The situation is such that the square wire is on a plane that is perpendicular to the axis in which I must calculate the magnetic field. If the situation is unclear, please tell it to me so that I scan a sketch of the situation.
Homework Equations
Biot-Savart, despite the symmetry, I don't think that Ampère's law can be useful.
The Attempt at a Solution
I drew a sketch as follow : a horizontal axis (called x-axis) passing in the center of a square with radius [tex]a[/tex]. I drew the square such that its sides coincide with up-bottom-left-right directions, for the sake of simplicity.

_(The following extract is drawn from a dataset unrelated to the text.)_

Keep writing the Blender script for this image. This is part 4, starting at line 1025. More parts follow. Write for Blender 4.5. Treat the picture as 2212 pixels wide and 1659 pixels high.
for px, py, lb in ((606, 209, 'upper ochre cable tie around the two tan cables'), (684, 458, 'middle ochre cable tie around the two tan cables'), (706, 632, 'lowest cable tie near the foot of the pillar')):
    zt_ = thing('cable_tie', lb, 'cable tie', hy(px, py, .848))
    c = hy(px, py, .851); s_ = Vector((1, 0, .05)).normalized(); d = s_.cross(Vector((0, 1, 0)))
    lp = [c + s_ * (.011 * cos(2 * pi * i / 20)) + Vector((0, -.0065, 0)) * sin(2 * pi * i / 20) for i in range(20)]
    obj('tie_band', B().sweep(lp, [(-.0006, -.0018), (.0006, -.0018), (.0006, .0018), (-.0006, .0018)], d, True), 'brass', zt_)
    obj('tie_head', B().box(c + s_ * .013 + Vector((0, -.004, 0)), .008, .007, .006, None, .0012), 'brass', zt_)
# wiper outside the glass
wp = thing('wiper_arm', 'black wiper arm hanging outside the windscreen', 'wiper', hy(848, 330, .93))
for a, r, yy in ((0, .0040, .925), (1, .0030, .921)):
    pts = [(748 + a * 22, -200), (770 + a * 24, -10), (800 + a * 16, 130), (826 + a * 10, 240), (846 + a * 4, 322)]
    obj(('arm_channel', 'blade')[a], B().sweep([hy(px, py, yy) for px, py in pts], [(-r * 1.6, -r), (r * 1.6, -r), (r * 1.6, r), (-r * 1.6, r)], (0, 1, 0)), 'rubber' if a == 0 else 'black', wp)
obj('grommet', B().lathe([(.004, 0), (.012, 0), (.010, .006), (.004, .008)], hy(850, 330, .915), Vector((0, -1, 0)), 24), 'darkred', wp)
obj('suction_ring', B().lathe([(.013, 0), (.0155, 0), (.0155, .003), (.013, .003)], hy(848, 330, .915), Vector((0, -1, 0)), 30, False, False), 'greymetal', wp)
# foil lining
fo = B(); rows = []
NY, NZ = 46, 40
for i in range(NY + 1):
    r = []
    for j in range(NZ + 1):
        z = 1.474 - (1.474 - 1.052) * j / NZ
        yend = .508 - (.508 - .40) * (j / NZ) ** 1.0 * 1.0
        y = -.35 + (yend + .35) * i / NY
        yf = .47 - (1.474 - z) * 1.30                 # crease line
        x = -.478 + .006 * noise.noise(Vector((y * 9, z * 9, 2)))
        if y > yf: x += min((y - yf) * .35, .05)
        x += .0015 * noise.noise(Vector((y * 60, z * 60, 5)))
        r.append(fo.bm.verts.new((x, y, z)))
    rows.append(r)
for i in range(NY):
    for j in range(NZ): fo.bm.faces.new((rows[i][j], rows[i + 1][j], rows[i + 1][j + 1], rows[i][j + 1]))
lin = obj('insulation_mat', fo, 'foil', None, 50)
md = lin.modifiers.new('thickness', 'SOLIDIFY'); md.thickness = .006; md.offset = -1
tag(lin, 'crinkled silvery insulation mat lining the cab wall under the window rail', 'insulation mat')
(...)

Let [tex]\theta (x)[/tex] be the angle measured from the point [tex]P[/tex], between the x-axis and the upper side of the square. I have that [tex]\theta (x)= \frac{a}{2} \cdot \frac{1}{x} \Rightarrow \theta = \arctan \left ( \frac{a}{2x} \right )[/tex].
I've found this angle because I wanted to know the angle within [tex]\vec l[/tex] and [tex]\vec r[/tex] in Biot-Savart law. This is where I'm stuck. Am I in the right direction?
From B-S law : [tex]\vec B =\frac{\mu _0}{4 \pi} I \int d\vec l \times \frac{d \vec r}{r^3}[/tex].
So I wanted to calculate the contribution of each side of the square on the magnetic field situated at point [tex]P[/tex].